12月に開催されたSKY-HI主宰のショーケース「D.U.N.K.」には、ジャニーズ改めSTARTO社所属の〈Travis Japan〉と、ジャニーズを離脱しチームごとTOBEに移籍した〈IMP.〉が参加していました。「ジャニーズ帝国」が支配していた時代には考えられない話です。ジャニーズを離脱したSKY-HIと〈IMP.〉のいる場に旧ジャニーズ所属のチームが出て来るなんて。
なんだかこれまでの足枷となっていた旧弊が解除されたような感覚があります。

24年に入ると、韓国企業と組んで男性アイドルの〈JO1〉と〈INI〉、女性アイドルでは新たに結成した〈ME:I〉で侵攻を始めていた「ヨシモト帝国」も揺らぎ始めています。マスに作用する「(テレビ)芸能界」の風通しが好くなると「日本」の閉塞感も少しは晴れる気分になるんじゃないのかな。

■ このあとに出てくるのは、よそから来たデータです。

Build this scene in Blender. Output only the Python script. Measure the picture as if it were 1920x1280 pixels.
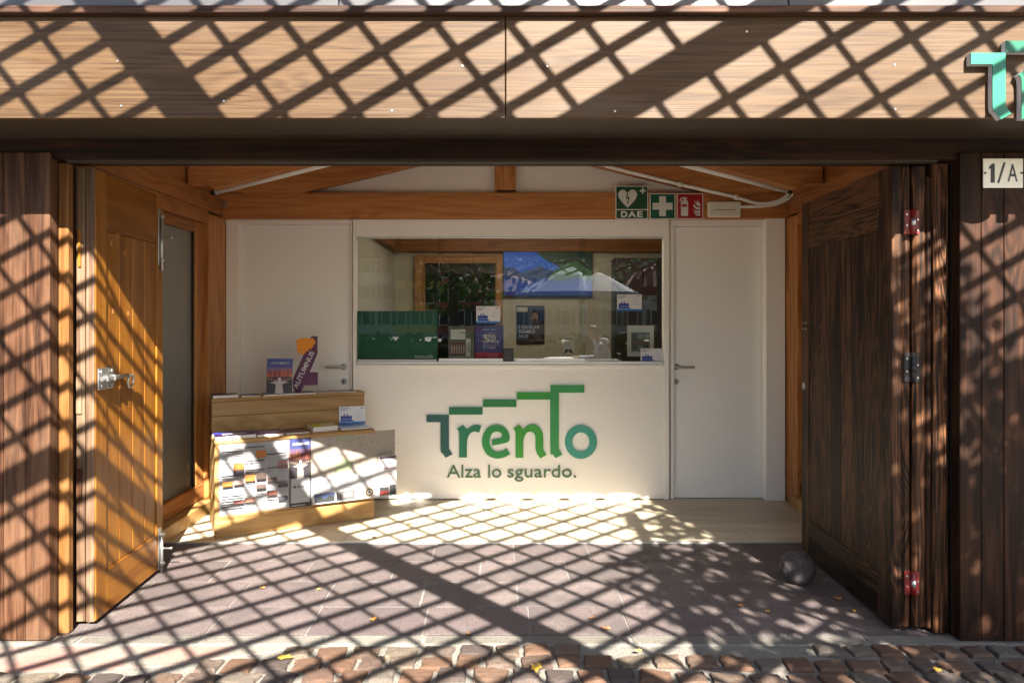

リンクしてあるのは、Bring Me The Horizonの『Kingslayer』ft. BABYMETAL。

ようやく公開された『Kingslayer』のライブMV。今現在の男女合わせた日本型アイドルのトップで代表の座にいるのはSU-METALこと中元すず香なのは明らかですね。
Rage Against The Machine〉のTom Morelloにギターを弾かせた『メタり!!』を聴くと美空ひばりポジションを狙っている? とも。
そういえば、〈Bring Me The Horizon〉のOliが参加したYUNGBLUDの『Happier』MVは日本の女性ライブアイドルMV感があって面白かったな。